Carolina López-Ruiz is a Professor of Classics at The Ohio State University. She studies the interaction between Greek and Near Eastern cultures, with a focus on the Phoenicians and North-West Semitic cultures. Her books include Tartessos and the Phoenicians in Iberia (Oxford University Press, 2016, with S. Celestino) Gods, Heroes and Monsters: A Sourcebook of Greek, Roman, and Near Eastern Myths in Translation (second edition, 2018, 1st ed. 2014), When the Gods Were Born: Greek Cosmogonies and the Near East (Harvard University Press, 2010; published in Turkish 2012), and Colonial Encounters in Ancient Iberia: Phoenician, Greek, and Indigenous Relations (University of Chicago Press, 2009, co-editor with M. Dietler).
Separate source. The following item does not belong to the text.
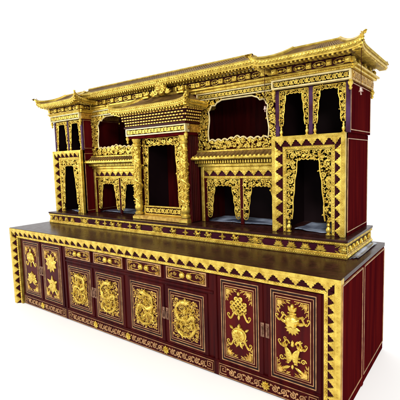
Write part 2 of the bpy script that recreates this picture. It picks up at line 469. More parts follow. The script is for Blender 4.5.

She is preparing monographs on the Phoenicians and cultural contact in the orientalizing Mediterranean.

Brian R. Doak (PhD Harvard University) is Associate Professor of Biblical Studies and Faculty Fellow in the William Penn Honors Program at George Fox University, just outside of Portland, Oregon. He is the recipient of the Aviram Prize for archaeological research (2012) as well as the George Fox University Undergraduate Researcher of the Year (2014). He is the author of several books, including Phoenician Aniconism in its Mediterranean and Ancient Near Eastern Contexts (SBL Press, 2015), Heroic Bodies in Ancient Israel (Oxford University Press, 2018), and the forthcoming Ancient Israel's Neighbors (Oxford University Press).